Everyone’s memories certainly contain all kinds of events. Of course, there are both good and bad ones—such as moments of success and embarrassment. It is undeniable that compared to the unknown future, things from the past are certain and known. And the known can just overcome the fear of the unknown. As an old saying goes: “First, look at what you already have!” Therefore, it is almost impossible for us to forget the past.
However, this gives rise to some problems. For example, you may feel regret over some missed opportunities in the past. This is normal and common. But if you feel endless regret over these missed chances, this can evolve into an obsession. Then, at some moment, it will resurface and drag you into an infinite loop of negative emotions. Of course, avoiding all this is simple—just let go of the past.
But here lies the problem: How can an obsession be so easily let go? And if something can be easily let go, how can it be called an obsession? At least, there is one thing I have never been able to let go of. When I (Yi Wei) was a child, I loved programming very much. Putting aside how good I was at it for a moment [actually, I had won a municipal first prize (the highest award) of extremely high level (at least in my opinion) and a district second prize (which was equivalent to a higher-level special prize). What hit me hard was that my original work was accused of plagiarism, yet the organizers never provided any evidence], I was about to transition from primary school to junior high school at that time, and I also wanted to continue developing my programming skills. From what I knew (actually, my father told me this), YC Junior High School had a class focused on this field back then. I really wanted to attend it, but my poor math skills caused me to fail the independent enrollment exam. Even if I tried to use personal connections, the issue wasn’t just about money—I wasn’t even sure if I could find such connections in the first place. Not to mention that YC only converted to a public school when I was in the second year of junior high—before that, it was a private school, so tuition fees were an even bigger problem. By then, I had already been admitted to a relatively good junior high school (reportedly among the top two public schools in the area; it would be more appropriate to call this “targeted admission”), so this matter was left unresolved.

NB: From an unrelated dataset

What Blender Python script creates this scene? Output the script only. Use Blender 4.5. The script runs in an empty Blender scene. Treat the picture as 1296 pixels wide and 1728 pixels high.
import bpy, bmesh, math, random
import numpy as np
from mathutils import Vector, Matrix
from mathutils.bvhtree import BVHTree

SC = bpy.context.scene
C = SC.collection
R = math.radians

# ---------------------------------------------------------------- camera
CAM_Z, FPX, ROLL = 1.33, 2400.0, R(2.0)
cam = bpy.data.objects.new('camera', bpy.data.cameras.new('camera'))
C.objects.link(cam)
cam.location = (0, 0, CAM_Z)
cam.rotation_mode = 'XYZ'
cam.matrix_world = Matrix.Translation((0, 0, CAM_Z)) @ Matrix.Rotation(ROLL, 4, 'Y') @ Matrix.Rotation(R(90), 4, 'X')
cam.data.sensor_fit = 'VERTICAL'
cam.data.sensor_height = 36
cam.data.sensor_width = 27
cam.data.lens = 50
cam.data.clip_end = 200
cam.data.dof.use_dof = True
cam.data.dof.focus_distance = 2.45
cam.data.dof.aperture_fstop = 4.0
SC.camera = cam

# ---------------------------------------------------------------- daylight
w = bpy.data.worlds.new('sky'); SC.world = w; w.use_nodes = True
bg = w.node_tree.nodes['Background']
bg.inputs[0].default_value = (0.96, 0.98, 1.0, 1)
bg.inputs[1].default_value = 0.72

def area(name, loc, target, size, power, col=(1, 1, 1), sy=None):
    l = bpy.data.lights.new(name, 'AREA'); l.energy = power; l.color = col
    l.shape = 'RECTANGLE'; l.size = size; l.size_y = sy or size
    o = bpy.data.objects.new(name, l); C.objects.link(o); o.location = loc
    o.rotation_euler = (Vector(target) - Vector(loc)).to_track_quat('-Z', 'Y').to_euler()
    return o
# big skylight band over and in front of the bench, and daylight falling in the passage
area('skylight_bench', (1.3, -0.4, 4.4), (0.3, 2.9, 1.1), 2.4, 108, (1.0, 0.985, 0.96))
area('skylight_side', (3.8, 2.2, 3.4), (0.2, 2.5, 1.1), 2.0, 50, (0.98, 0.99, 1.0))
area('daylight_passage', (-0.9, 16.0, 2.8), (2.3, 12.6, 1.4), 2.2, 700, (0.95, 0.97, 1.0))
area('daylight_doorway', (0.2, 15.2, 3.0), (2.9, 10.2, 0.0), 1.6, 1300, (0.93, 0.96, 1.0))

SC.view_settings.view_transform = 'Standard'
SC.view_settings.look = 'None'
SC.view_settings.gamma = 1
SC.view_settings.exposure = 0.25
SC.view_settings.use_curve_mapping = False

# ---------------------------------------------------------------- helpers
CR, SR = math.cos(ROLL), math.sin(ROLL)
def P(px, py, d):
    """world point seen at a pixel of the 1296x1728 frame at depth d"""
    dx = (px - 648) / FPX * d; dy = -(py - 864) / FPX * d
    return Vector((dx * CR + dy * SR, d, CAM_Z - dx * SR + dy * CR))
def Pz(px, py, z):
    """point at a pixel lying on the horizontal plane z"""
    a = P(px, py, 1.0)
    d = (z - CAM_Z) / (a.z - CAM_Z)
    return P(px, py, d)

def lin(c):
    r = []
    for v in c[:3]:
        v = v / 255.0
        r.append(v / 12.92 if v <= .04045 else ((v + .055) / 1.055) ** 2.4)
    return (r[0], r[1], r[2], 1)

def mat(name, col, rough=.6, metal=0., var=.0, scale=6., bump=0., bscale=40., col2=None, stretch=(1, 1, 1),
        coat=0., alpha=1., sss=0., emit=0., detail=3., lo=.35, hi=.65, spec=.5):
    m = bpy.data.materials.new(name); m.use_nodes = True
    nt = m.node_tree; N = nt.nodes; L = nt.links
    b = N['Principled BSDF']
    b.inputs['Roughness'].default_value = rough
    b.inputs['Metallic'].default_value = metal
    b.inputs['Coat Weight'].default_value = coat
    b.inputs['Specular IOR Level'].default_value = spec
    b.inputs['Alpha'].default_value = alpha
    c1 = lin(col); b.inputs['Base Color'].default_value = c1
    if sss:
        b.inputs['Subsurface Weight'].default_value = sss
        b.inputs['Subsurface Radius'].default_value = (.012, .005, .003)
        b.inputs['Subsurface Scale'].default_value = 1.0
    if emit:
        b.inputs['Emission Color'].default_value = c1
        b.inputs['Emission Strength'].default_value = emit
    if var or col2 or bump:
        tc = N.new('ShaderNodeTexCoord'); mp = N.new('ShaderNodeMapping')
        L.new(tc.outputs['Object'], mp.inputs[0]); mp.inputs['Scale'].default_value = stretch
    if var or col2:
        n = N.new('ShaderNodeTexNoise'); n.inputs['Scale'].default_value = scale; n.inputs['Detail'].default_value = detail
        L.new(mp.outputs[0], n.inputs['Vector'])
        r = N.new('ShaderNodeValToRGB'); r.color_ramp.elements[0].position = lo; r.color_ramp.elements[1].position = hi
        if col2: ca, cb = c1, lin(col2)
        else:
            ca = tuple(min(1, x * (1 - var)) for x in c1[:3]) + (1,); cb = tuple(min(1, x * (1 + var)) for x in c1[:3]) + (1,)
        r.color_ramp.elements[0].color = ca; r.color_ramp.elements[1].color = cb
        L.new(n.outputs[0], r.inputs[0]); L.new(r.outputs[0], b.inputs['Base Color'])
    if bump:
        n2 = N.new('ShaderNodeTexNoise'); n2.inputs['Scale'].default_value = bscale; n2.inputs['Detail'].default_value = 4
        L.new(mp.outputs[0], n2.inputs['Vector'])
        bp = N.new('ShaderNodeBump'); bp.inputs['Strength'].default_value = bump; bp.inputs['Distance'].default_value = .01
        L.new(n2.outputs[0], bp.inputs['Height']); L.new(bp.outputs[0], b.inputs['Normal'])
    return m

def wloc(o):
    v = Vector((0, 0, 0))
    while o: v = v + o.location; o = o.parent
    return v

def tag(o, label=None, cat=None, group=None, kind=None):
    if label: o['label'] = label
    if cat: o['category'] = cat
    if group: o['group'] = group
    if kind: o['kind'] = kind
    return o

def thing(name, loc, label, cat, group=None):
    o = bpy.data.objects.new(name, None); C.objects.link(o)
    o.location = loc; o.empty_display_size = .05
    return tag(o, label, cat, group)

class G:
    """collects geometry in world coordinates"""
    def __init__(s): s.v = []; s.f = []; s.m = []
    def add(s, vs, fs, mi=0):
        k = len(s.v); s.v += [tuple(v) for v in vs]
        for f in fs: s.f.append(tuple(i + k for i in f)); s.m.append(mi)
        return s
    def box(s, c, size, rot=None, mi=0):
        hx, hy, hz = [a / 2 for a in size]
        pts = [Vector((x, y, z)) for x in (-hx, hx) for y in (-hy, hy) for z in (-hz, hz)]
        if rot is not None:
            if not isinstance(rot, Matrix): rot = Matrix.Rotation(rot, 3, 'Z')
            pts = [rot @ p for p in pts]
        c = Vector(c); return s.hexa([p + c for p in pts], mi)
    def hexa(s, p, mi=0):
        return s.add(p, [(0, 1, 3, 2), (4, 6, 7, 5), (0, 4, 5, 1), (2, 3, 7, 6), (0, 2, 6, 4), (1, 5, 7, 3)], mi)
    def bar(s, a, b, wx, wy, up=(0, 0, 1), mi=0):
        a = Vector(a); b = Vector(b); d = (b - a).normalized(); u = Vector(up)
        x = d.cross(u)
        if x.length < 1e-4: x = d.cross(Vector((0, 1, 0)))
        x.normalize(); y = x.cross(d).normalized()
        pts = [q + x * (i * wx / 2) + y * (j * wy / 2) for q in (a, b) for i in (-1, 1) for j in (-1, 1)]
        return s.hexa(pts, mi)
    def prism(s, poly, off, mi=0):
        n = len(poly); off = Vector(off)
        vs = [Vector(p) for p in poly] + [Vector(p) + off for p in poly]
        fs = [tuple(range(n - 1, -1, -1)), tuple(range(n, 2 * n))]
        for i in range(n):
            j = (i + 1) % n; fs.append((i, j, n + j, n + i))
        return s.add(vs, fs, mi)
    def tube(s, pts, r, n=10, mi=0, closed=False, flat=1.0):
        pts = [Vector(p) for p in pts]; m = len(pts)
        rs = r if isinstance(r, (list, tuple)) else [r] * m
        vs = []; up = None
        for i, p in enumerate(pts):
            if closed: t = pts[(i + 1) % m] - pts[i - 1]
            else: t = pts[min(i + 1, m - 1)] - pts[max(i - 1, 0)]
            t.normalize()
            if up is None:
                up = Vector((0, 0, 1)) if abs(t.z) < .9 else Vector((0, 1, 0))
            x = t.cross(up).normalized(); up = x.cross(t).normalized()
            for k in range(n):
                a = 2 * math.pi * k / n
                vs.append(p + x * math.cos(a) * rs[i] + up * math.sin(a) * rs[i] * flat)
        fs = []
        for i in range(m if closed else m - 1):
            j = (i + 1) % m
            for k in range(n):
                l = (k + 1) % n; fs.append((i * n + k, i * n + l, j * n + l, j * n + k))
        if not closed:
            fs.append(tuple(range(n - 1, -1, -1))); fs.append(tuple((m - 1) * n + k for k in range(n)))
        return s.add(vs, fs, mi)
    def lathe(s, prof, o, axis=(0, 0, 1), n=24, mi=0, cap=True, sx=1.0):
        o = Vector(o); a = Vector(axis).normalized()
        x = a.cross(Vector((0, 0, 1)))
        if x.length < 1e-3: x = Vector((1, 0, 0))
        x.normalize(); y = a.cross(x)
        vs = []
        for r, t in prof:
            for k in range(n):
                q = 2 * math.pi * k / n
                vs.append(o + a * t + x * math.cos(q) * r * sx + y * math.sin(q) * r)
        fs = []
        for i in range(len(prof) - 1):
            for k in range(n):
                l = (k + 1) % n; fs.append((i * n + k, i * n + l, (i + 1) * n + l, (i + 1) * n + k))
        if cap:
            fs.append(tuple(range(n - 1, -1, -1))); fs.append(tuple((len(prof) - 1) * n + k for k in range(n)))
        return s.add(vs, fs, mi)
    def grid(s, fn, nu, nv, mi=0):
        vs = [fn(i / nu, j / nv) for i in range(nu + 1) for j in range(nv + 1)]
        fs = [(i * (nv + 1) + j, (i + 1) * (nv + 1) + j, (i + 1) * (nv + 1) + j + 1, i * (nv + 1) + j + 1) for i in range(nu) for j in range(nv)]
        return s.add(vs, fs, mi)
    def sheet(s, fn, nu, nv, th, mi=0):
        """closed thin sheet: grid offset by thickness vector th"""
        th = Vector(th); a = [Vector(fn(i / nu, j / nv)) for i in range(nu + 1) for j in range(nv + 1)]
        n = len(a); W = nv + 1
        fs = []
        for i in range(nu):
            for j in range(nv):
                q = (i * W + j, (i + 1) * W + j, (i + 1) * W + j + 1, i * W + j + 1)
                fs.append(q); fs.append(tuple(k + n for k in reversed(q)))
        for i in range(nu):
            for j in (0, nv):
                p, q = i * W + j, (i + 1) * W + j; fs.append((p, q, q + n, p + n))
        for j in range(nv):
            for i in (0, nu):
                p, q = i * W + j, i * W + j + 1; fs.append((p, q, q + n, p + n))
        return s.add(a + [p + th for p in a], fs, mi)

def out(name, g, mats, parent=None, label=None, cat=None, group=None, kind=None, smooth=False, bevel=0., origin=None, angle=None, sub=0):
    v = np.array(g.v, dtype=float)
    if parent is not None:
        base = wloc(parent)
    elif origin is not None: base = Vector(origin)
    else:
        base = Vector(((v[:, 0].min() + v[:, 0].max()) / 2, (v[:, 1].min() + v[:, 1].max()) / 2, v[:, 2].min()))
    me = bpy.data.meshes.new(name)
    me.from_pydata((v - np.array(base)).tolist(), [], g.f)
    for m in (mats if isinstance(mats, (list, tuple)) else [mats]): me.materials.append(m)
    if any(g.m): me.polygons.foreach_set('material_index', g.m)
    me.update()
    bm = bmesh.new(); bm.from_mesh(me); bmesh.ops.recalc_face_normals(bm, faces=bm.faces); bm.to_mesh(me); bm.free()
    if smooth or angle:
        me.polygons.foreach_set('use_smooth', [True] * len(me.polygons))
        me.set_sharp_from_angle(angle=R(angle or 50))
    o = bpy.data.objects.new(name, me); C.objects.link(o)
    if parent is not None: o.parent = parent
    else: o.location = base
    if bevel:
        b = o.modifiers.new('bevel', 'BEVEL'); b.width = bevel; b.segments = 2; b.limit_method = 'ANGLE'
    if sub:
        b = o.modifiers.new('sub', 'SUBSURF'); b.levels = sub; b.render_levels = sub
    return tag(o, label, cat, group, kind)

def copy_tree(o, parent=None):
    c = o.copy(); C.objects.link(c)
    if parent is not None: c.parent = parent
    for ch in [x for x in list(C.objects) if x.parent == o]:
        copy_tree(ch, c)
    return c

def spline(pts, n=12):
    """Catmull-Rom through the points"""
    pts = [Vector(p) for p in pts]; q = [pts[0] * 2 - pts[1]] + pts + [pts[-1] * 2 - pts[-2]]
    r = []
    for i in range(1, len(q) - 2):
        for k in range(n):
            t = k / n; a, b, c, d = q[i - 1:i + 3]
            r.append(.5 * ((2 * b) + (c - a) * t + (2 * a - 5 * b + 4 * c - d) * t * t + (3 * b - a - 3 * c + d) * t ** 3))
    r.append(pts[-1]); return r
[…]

It’s somewhat ridiculous that I (Yi Wei) didn’t know back then that the so-called “class focused on this field” was actually an Olympiad in Informatics (OI) class. But it didn’t matter whether I knew or not—even if I had known, it wouldn’t have helped, because public schools simply didn’t have the resources or capacity to support competitive programming. As for why I fell into this obsession, I have to mention my math teacher. My impression of her is mixed, to say the least. After all, I have to admit that her math skills were truly excellent. But what ruined her impression in my mind was her intentional sarcasm and harshness towards me (honestly, when she was nice, she seemed like a completely different person). I still remember a comment she made to mock me when I first entered the school: “Sit down, product of cram schools.” I can’t say for sure if she remembers this, but I will remember it for the rest of my life. (Maybe this counts as another obsession too?) There was also the “incredibly talented” kid she always talked about (I’ll remember this person for life too). According to her, her kid seemed to have won a national first prize in the Olympiad in Informatics or something similar. Yet at that time, the only award I had was a municipal first prize (and it was the only one I ever got during my junior high years).
It’s easy to see what happened next. Coupled with all the troubles I went through in high school, my regret deepened continuously, and eventually turned into an obsession. If an obsession becomes too persistent, it turns into a kind of suffering.
Human memory has a characteristic: it retains unpleasant things more and more clearly. Now, going back to the question at the beginning: Because fundamentally, people are nostalgic. This trait not only doesn’t weaken with age, but becomes even stronger. Therefore, people will always have a kind of obsession with the past.
Postscript
We can’t say that obsession can be completely resolved, but we can do our best to minimize its impact. For example, by understanding the choices we made back then. In fact, I now realize that if I had chosen the path of Olympiad in Informatics back then, I might not have reached my current level today. I have to admit that this obsession still exists, but its impact on me has actually lessened a lot.
Life, by its very nature, is made up of countless choices. Time is one-dimensional, so there is no possibility of starting over. Therefore, cherish the present, allow the past to exist, and let yourself move towards the future—instead of wallowing in loss.